_WHAT YOU ARE ASKED TO DO_
Find all lines in the listing that include the word "pixels", then copy them.

___

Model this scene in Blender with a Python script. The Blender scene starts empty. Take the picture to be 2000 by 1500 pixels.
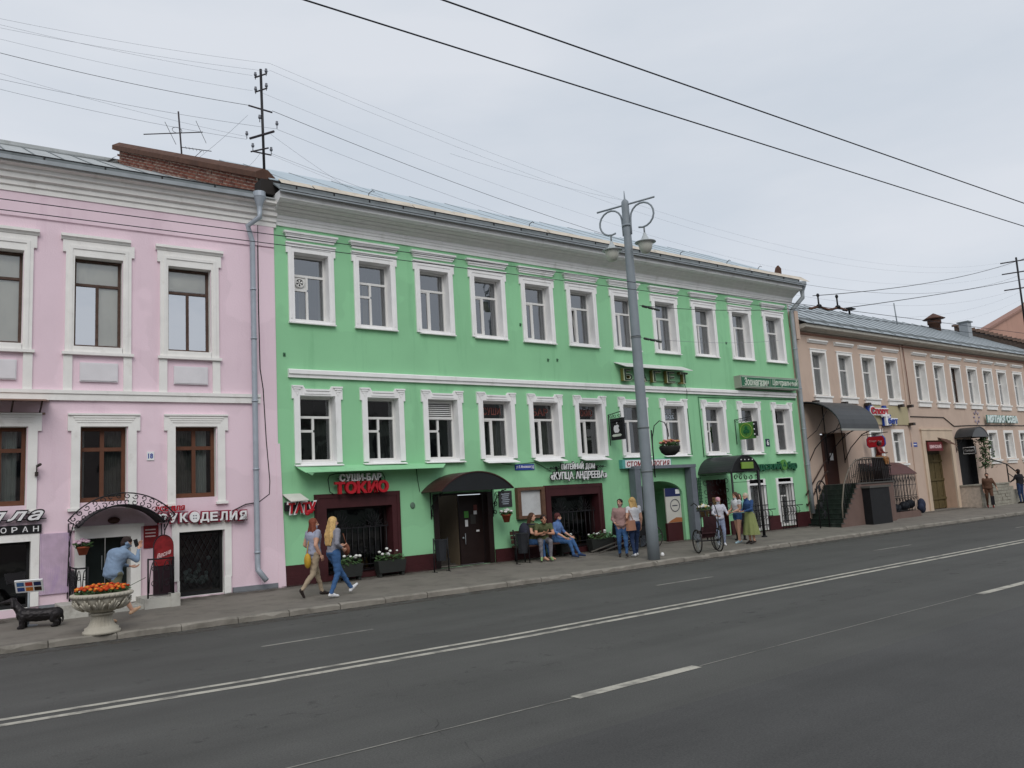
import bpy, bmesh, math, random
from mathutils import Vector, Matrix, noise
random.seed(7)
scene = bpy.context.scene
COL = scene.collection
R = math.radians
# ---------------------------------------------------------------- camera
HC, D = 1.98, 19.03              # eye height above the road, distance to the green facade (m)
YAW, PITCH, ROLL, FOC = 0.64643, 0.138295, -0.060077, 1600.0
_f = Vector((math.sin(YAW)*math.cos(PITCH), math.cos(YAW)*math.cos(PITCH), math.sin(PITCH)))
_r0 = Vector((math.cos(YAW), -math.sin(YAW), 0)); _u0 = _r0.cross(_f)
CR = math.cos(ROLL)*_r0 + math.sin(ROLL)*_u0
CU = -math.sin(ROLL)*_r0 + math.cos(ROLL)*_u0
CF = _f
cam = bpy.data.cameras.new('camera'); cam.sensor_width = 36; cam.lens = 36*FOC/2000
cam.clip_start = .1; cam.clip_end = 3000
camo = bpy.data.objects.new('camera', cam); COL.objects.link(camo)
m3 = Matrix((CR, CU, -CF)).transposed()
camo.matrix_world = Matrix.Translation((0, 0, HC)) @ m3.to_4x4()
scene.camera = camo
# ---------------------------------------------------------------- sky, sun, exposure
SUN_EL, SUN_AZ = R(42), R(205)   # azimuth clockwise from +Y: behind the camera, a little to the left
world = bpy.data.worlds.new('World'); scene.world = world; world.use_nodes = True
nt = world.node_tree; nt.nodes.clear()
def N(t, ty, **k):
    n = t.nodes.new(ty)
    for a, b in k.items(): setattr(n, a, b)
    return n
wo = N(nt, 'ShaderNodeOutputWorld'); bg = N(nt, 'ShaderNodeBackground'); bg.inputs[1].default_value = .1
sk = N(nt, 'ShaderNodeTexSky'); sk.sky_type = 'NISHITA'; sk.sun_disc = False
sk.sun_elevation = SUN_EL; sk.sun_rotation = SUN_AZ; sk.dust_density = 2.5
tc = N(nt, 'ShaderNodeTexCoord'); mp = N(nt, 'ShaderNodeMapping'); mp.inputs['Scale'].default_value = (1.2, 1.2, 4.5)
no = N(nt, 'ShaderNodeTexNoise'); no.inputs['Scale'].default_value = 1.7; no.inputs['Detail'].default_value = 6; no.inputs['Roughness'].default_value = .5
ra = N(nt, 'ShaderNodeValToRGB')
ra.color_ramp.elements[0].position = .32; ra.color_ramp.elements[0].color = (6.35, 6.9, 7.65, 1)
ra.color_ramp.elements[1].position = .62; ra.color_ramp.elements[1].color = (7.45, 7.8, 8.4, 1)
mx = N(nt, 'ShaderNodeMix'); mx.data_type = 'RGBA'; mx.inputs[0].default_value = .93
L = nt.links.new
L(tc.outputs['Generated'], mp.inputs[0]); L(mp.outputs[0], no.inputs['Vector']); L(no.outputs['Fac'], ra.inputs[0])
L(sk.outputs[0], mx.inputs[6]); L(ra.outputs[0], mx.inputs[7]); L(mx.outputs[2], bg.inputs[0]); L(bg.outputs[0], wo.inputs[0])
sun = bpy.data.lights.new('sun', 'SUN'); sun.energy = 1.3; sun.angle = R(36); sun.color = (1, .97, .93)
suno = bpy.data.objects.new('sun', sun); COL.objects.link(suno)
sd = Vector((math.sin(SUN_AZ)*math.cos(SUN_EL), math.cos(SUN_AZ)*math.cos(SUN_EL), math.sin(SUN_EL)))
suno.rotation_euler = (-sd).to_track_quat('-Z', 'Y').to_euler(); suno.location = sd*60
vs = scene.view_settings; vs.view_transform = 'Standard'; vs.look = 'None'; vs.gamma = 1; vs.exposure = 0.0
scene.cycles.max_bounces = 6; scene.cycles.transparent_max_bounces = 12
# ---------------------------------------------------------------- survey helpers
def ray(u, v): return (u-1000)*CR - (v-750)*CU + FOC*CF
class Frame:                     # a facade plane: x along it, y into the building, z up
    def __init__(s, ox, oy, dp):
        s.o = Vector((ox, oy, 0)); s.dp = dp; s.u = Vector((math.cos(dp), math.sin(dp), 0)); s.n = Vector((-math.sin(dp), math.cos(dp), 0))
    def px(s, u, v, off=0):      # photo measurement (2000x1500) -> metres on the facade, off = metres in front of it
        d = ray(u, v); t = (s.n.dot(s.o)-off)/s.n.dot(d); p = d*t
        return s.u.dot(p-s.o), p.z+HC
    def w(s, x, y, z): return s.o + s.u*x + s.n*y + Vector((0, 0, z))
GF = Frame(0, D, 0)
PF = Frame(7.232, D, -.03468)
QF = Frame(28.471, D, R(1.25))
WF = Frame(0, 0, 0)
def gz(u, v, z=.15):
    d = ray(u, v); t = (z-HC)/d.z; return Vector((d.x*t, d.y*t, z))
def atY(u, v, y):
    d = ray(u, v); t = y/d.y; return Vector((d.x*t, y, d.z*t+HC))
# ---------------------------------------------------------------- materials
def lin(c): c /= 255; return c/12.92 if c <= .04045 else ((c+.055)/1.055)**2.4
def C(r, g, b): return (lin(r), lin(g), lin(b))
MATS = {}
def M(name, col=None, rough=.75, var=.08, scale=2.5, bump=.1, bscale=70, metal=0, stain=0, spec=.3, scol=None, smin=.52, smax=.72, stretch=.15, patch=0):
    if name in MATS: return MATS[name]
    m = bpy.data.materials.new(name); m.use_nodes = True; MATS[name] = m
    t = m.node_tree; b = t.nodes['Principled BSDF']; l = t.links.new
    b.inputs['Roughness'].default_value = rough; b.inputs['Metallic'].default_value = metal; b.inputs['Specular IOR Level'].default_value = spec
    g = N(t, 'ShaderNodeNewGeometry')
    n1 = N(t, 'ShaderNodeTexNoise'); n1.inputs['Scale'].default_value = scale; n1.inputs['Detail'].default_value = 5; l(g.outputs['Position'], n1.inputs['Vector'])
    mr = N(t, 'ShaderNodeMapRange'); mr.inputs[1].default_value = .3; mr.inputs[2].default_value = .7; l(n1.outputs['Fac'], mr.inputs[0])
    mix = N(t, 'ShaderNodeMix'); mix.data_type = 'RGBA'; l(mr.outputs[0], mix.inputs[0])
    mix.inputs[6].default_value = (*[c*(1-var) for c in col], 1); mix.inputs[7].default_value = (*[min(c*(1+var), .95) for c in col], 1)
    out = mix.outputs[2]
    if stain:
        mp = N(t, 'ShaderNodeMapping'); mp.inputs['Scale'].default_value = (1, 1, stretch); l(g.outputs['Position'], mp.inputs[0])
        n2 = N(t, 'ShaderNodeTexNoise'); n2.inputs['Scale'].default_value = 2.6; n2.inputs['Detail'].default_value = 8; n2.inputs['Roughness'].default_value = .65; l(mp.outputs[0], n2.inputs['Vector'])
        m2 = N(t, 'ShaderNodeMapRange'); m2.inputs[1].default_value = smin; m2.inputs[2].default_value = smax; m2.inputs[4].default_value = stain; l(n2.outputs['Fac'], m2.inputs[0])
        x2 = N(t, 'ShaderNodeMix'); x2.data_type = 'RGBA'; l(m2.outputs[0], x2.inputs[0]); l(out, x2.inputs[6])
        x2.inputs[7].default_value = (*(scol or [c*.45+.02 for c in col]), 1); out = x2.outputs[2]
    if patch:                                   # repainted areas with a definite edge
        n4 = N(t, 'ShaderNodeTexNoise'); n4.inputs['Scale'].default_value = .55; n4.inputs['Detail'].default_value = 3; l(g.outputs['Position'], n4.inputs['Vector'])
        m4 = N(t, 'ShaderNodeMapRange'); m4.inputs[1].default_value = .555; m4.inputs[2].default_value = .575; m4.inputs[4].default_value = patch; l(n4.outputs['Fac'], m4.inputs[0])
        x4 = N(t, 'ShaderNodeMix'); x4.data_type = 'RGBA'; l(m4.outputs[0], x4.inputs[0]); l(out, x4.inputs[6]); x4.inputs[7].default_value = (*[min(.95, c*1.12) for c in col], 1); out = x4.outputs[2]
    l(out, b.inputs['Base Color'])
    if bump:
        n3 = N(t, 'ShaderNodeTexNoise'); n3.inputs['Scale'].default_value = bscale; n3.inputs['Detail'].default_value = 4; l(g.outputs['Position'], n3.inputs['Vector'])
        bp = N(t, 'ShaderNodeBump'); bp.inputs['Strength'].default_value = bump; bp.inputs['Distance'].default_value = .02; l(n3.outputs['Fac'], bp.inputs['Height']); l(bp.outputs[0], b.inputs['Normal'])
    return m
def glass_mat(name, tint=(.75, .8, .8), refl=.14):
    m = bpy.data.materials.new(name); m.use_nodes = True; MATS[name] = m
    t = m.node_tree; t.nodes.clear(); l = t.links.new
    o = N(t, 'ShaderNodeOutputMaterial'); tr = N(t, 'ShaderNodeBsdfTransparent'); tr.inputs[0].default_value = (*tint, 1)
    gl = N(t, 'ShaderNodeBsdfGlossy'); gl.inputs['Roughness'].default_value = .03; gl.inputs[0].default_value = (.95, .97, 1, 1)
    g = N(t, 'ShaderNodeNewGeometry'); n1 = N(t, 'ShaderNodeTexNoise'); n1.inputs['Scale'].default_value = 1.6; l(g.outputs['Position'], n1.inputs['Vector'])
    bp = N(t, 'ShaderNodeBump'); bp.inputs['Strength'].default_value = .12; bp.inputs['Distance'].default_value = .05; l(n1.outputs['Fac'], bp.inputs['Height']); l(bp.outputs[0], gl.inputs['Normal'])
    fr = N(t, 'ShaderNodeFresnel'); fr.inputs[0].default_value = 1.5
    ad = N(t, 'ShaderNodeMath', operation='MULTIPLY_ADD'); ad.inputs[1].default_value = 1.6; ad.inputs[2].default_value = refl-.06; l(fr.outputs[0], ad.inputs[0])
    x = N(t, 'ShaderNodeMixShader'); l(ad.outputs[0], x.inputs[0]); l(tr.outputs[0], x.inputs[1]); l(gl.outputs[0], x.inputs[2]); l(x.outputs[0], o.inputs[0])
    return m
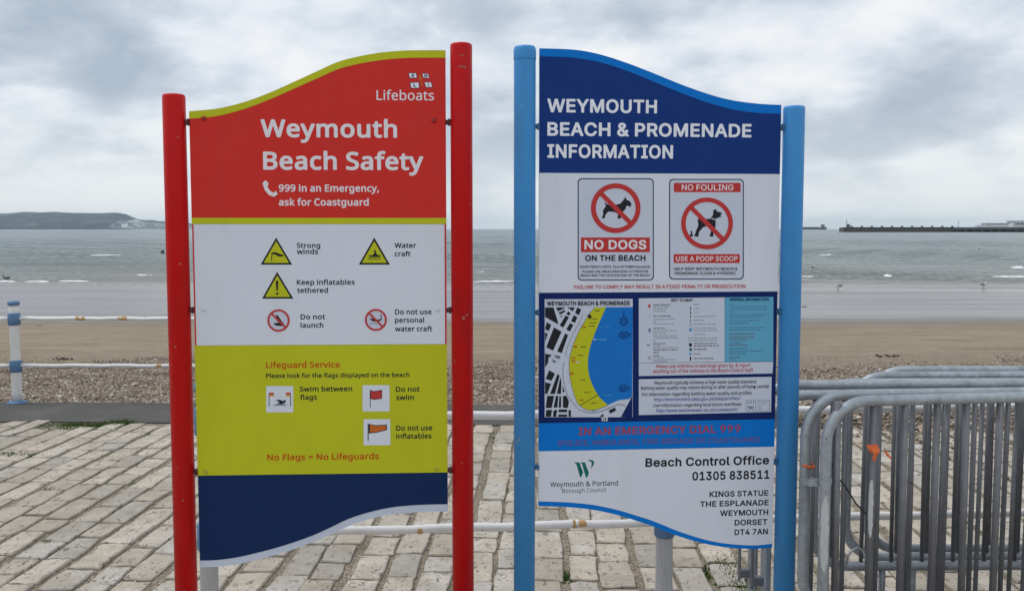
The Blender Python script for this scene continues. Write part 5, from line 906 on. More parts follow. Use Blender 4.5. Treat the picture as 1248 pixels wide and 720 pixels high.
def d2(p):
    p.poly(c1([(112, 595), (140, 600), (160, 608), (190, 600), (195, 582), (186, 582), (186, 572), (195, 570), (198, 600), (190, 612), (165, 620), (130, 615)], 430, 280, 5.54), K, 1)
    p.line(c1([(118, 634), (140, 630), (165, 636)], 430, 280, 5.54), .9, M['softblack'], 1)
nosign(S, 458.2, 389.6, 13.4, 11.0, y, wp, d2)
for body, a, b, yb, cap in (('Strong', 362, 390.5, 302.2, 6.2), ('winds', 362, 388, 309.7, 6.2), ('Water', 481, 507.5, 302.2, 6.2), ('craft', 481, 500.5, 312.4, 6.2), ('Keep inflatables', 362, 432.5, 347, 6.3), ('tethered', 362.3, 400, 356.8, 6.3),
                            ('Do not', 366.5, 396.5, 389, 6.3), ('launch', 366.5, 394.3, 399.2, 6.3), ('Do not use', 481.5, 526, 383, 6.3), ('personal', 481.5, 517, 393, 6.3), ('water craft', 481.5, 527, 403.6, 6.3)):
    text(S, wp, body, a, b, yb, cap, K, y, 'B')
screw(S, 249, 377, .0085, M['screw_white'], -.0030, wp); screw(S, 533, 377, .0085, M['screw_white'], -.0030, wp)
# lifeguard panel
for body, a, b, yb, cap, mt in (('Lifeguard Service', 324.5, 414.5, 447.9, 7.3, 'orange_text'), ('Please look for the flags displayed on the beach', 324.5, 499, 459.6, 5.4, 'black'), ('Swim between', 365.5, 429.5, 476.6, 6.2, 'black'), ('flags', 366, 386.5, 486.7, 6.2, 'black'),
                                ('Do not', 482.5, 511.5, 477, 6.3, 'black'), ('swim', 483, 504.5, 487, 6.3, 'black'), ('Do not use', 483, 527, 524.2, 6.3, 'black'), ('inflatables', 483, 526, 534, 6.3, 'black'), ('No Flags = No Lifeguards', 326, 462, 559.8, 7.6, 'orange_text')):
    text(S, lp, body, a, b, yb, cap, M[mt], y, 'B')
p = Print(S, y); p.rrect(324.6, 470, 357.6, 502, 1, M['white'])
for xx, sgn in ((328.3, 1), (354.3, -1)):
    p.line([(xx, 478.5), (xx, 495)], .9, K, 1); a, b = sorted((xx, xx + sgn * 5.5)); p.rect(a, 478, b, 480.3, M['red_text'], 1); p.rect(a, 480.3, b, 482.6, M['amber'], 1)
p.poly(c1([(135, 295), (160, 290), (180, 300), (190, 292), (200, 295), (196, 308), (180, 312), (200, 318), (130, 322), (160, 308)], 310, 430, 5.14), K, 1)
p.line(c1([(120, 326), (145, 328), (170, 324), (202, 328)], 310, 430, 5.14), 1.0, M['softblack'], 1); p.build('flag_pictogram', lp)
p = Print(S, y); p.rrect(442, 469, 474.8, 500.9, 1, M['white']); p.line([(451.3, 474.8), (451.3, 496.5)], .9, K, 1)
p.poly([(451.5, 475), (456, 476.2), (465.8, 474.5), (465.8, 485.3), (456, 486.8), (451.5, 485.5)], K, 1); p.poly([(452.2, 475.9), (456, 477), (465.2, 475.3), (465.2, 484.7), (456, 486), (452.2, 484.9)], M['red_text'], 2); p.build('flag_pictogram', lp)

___

_RESPONSE BELOW_
Model this scene in Blender with a Python script. The Blender scene starts empty. Take the picture to be 2000 by 1500 pixels.
The Blender Python script for this scene continues. Write part 5, from line 906 on. More parts follow. Use Blender 4.5. Treat the picture as 1248 pixels wide and 720 pixels high.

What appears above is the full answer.